Samuel Grafton wonders at the origin of the sudden change of Marshal Petain to favor the ratification of a new constitution in France and restoration of the French Republic. He determines that the probable impetus was simply to avoid a civil war by calling it off, to attempt to beat the forces of De Gaulle and the French underground by setting up to establish a new democratic regime to gainsay their efforts at it, the while intent on maintaining the old order of right-wing militarists and "hooded men". Expedient to the end for self-preservation, this segment of France, explains Mr. Grafton, was willing to accede to the Nazis for its continued sustenance and, likewise, would give up Hitlerís concessions to Vichy to survive yet again in the time of the fait accompli when Hitler would fall.

On Thanksgiving, Dorothy Thompson provides thanks for the brotherhood of man, both domestically and among the Allies, which had enabled the fighting of the war successfully during the previous year, in North Africa, in Sicily, in Italy, in Russia, in the bombing campaign of Europe, and in the "holding war" of the South Pacific.

Raymond Clapper suggests that the smaller nations should be thankful, as all should, to the larger nations, the U.S., Great Britain, China, and Russia, for being willing to fight against the might of the German Wehrmacht and the Japanese warlords, that without that fight, the world would have been in chains on the Thanksgiving of 1943. He also praises the foresight of these four nations to come together at Moscow and plan for the future peace in a cooperative atmosphere.

Drew Pearson compares the Thanksgiving of 1943 to that experienced in 1777 by General Washington, conferring at Valley Forge with General Lafayette in an unhappy time of the Revolution.
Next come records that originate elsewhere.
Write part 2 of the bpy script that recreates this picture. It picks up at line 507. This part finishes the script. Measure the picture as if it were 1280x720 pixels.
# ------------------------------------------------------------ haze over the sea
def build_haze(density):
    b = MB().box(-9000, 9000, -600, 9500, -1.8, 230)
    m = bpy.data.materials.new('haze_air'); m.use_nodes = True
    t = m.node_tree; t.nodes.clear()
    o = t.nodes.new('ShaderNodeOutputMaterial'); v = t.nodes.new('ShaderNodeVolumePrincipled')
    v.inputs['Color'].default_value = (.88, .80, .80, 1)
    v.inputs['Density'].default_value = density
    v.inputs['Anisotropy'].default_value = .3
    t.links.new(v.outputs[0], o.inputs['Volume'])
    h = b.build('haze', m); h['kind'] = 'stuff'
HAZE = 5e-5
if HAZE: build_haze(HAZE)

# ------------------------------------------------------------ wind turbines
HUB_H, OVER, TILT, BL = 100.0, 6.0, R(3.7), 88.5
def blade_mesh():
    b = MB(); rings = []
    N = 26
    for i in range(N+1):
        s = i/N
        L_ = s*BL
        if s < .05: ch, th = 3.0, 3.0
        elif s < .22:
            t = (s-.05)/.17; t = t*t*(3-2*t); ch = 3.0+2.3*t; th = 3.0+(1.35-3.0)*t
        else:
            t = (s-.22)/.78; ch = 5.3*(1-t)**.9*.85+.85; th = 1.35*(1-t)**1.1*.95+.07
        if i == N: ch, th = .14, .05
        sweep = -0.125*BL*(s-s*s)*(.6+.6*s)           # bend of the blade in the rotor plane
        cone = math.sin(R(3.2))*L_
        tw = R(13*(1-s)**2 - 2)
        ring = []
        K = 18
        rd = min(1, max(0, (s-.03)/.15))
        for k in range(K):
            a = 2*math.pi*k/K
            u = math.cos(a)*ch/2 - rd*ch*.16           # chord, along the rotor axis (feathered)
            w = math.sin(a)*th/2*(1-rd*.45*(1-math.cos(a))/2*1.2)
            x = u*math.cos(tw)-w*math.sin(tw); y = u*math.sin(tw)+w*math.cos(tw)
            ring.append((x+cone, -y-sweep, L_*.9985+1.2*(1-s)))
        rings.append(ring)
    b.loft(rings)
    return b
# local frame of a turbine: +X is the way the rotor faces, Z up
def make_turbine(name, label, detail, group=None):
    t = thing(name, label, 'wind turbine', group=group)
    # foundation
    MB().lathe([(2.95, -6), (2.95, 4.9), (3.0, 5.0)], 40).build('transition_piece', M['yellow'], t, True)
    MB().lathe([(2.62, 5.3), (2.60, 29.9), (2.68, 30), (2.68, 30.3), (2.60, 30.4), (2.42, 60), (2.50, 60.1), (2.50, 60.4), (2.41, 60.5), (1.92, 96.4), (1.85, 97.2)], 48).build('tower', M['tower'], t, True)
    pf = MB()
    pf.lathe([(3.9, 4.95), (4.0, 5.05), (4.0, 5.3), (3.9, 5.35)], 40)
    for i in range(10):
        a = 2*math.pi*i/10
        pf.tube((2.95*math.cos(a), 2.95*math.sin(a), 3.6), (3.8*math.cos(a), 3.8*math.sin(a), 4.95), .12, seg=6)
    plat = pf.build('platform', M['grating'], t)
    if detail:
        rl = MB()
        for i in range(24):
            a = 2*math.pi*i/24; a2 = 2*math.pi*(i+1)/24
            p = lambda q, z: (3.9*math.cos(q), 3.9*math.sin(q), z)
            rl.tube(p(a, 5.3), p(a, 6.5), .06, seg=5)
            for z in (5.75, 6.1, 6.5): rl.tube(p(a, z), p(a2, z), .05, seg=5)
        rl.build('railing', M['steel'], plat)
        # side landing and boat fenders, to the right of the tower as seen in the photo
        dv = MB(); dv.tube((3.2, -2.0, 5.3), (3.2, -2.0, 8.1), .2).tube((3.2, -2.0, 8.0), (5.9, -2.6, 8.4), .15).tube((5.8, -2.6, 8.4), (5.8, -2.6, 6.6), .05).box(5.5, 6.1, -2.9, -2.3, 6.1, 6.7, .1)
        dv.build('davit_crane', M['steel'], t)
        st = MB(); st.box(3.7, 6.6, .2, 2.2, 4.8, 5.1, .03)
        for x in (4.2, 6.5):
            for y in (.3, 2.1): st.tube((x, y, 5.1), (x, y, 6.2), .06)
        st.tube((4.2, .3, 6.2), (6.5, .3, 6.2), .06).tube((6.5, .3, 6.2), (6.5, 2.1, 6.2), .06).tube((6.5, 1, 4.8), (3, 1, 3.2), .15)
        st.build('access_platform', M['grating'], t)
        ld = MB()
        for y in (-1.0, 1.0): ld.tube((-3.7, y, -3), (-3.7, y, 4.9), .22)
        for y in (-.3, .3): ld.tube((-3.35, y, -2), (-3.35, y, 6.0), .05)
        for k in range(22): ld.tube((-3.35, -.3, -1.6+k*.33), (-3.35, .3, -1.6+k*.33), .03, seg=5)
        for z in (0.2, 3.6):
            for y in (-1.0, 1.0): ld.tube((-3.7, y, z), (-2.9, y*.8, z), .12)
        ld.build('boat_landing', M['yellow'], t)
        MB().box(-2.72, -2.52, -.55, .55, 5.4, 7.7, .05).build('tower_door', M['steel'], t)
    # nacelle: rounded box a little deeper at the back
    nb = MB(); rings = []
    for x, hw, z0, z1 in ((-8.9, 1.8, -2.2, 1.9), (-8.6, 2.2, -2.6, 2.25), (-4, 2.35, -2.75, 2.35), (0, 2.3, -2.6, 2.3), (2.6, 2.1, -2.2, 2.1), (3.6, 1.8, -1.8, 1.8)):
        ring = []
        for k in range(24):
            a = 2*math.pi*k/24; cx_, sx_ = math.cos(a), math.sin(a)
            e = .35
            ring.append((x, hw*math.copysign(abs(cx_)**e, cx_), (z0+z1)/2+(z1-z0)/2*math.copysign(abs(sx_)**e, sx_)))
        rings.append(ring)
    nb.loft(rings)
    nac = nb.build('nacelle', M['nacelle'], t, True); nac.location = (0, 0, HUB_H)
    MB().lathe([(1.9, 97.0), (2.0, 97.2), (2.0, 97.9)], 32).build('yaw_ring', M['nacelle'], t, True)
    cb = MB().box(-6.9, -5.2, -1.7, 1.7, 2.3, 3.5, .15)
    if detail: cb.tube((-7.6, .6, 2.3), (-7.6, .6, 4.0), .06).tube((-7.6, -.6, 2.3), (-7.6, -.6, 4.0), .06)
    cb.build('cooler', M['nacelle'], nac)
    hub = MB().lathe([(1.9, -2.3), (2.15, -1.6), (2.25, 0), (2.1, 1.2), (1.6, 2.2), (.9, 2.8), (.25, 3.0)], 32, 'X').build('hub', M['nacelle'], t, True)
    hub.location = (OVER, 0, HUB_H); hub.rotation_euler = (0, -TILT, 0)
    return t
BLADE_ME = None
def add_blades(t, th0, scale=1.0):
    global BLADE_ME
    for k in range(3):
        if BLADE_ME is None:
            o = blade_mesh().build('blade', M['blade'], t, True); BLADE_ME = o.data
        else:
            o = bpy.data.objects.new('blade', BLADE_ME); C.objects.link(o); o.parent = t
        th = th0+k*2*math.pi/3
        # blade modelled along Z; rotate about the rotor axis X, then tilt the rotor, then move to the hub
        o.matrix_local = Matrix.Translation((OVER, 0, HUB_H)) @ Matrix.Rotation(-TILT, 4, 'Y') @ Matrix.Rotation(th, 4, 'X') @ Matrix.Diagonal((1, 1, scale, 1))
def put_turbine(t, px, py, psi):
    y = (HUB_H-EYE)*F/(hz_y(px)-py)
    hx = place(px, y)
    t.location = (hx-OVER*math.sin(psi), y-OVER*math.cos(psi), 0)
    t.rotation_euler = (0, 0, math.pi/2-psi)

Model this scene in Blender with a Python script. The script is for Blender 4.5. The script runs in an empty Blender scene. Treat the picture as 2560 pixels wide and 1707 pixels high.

President Roosevelt, it was reported, was now conferring with Churchill and Stalin somewhere abroad.

In fact, the President, since Monday, had been conferring in Cairo with Churchill and Chiang Kai-shek. Churchill and FDR would meet with Stalin in Tehran beginning Sunday, November 28. Stalin preferred not to meet with Chiang because of its implications to the Russo-Japanese mutual non-aggression pact and the appearance of lending support to the Chinese. The concern, however, had not stopped the Chinese from having their ambassador to Moscow at the foreign ministers conference and acting as signatory on certain of the agreements. Nevertheless, two separate historic meetings of the four heads of state were arranged.

Mr. Pearson goes on to explore the history of Thanksgiving, that when President Washington sought first to declare such a national day of thanks in 1789, it was met with hostility for lending too much centrality to the Federal Government.

Not until 1845 did the merchants along the Potomac realize the economic advantage to be enjoyed by declaring such a day and began advertising imported wine and champagne, plus New York cider, to go along with the day's festivities.

He does not mention that the first declared Thanksgiving was by President Lincoln in 1863, set for the last Thursday in November, a week after he had delivered to little notice or immediate remembrance his short dedication address for the National Cemetery at Gettysburg, honoring the fallen of the Union during the first three fateful days of the previous July.

Mr. Pearson concludes with an unintentionally ominous note, that the Thanksgiving of 1944 would be a much happier one for President Roosevelt than in 1943, and would be his last in the White House. Or, would it? he stops short to ask of the latter prediction.

Unfortunately, Thanksgiving of 1944 would prove no easier, probably harder, for the Chief Executive than in 1943, his eleventh Thanksgiving in the Executive Mansion. But his twelfth, true to Mr. Pearson's hesitant prediction, would be his last, and not just his last in the White House.